The most fascinating feature of Sarmatian
culture is their women warriors. Herodotus reported that the Sarmatians
were said to be the offsprings of Scythians who had mated with Amazons
and that their female descendants "have continued from that day to the
present to observe their ancient [Amazon] customs, frequently hunting on
horseback with their husbands; in war taking the field; and wearing the
very same dress as the men" Moreover, said Herodotus, "No girl shall wed
till she has killed a man in battle."
Both Herodotus and Hippocrates accounts
inform us the Sarmatians took interest in turning their women into strong-armed
huntresses and fighters. Archaeological materials seem to confirm Sarmatian
women's active role in military operation and social life. Burial of armed
Sarmatian women comprise large percent of the military burial in the group
occupy the central position and appear the be the richest.
The Sarmatians were typical steppe
nomads who personified their Gods in the form of sky, earth and fire.

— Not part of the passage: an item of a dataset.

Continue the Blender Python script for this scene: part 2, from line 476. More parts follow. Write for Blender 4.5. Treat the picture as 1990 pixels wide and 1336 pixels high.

Burial
sites indicate a very strong military tradition for both males and females,
and there is much evidence to indicate that Sarmatian women were in fact
the family heads rather than the other way around.
Hippocrates writes: "They [Sarmatian
women] have no right breasts...for while they are yet babies their mothers
make red-hot a bronze instrument constructed for this very purpose and
apply it to the right breast and cauterize it, so that its growth is arrested,
and all its strength and bulk are diverted to the right shoulder and right
arm."
Sarmatians male and female became
known as expert horse archers, and once they came into contact with Romans
they became prized as mercenaries – but the Romans, who like the Greeks
viewed women primarily as property, would hire only male Sarmatians to
serve as horsemen for the legions.
The Sarmatians led a peaceful coexistence
with their more warlike neighbors, the Scythians, for several centuries
until the Alans, a powerful Sarmatian tribe, began a westward migration
and eventually settled in the area just north of the Black Sea. At the
beginning of the 1st century A.D., the Alans had occupied lands in the
northeast Azov Sea area, along the Don. Based on the archaeological material
they were one of the Iranian-speaking nomadic tribes began to enter the
Sarmatian area between the middle of the 1st and the 2nd century A.D. The
written sources suggest that from the second half of the 1st to 4th century
A.D. the Alans had supremacy over the tribal union and created a powerful
confederation of tribes. They continued to rule in the North Black Sea
steppes until they were invaded by the Huns in the late 4th century A.D.
Most of the Alans were absorbed by
the Huns while a small number of them fled to the North Caucasus or went
west and reached the shores of Gilbraltar. Other Sarmatians settled along
the Vistula River in what is now Poland, and their descendants would later
become the fabled Polish cavalry which dominated the region through the
late Middle Ages and into the Renaissance.